Germany is tightening the noose on the Brotherhood
Germany’s Muslim Supreme Council has carried out a purge to exclude all institutions associated with the Muslim Brotherhood before any sanctions are imposed, as the federal government takes measures against political Islamist movements.
The Supreme Council expelled Brotherhood organizations from its ranks and stripped a prominent Brotherhood leader of all positions within the Council.
According to the European Center for Studies and Research, the most prominent of the expelled organizations are the Islamic Center in Munich and the Muslim Brotherhood-affiliated Student Union, which stripped Ibrahim El-Zayat, known as the “Minister of Finance of the Brotherhood,” of all his positions within the Union.
According to the uncovered information, Brotherhood leader Ibrahim Al-Zayat played a prominent role in supervising the Brotherhood organizations in all of Germany, and his role increased after his marriage to Sabiha Erbakan, the niece of Necmettin Erbakan, the founder of the Turkish Welfare Party.

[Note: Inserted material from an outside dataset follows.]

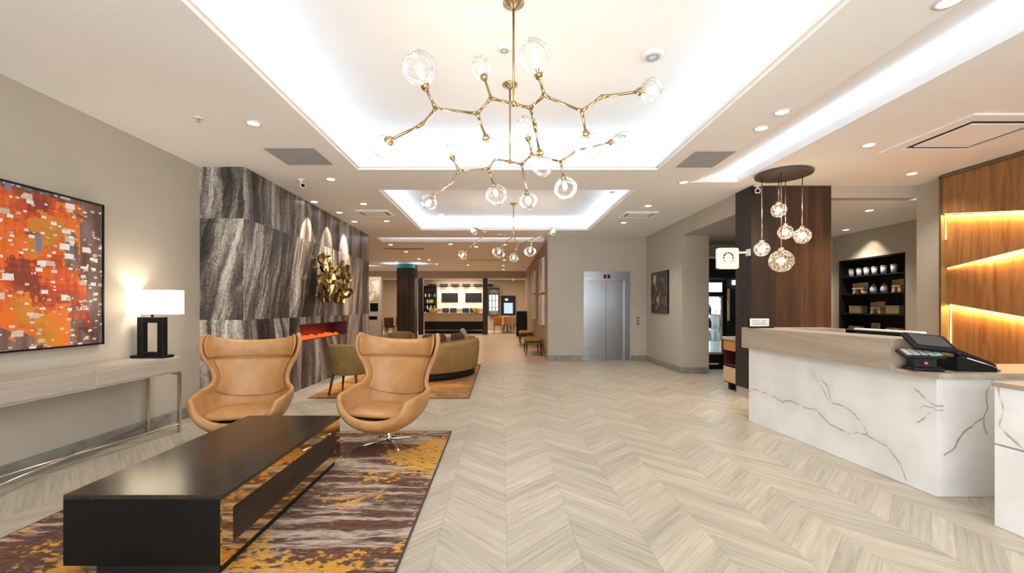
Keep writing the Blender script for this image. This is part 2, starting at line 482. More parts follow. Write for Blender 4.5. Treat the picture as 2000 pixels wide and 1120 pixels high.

Together with some of his associates, he established the so-called European Council for Fatwa and Research, as a source of religious fatwas for Muslims in Europe and as a means of religious coverage for zakat fund-raising.
These decisions came in the wake of the Council’s elections, and amid new trends to exclude the Brotherhood’s legitimate fronts, which are being used as tools to work for it.
The Supreme Council for Muslims in Germany dates back to 1994 under the chairmanship of Nadeem Elyas, with the aim of following up on the affairs of the Muslim community in Germany. Since 1997, it has adopted the Open Mosque Day every year to reduce prejudice against Islam. Its membership is about 10,000 people, most of them Turkish Muslims, and it includes 4 major Islamic associations in Germany and 20 multi-affiliated organizations, followed by about 300 mosques.
Despite the Council’s attempts to distance itself from the suspicion of involvement with the Muslim Brotherhood, criticism continues to be directed against it regarding the penetration of the Brotherhood’s activities. Therefore, it invited German organizations, imams, politicians and clerics to participate in the anti-racism weeks from March 14-17, 2022, to confirm its position against extremism and racism and its commitment to the values of German society, which are based on respect and tolerance.
On January 31, 2022, the Council ended its relationship with its most important founding member, the German Islamic Assembly (DMG), formerly known as the Islamic Association of Germany (ISGA), by formally excluding him after he suspended his membership during 2019. The move came to deny any ties with the Brotherhood after the Constitutional Protection Agency was designated.
There have been repeated warnings of a significant increase in Muslim Brotherhood activity in Germany, from the monitoring of more than 150 Brotherhood leaders to the tightening of the Brotherhood’s control over many associations and mosques, threatening Germany with becoming the Brotherhood’s second base in Europe after the United Kingdom.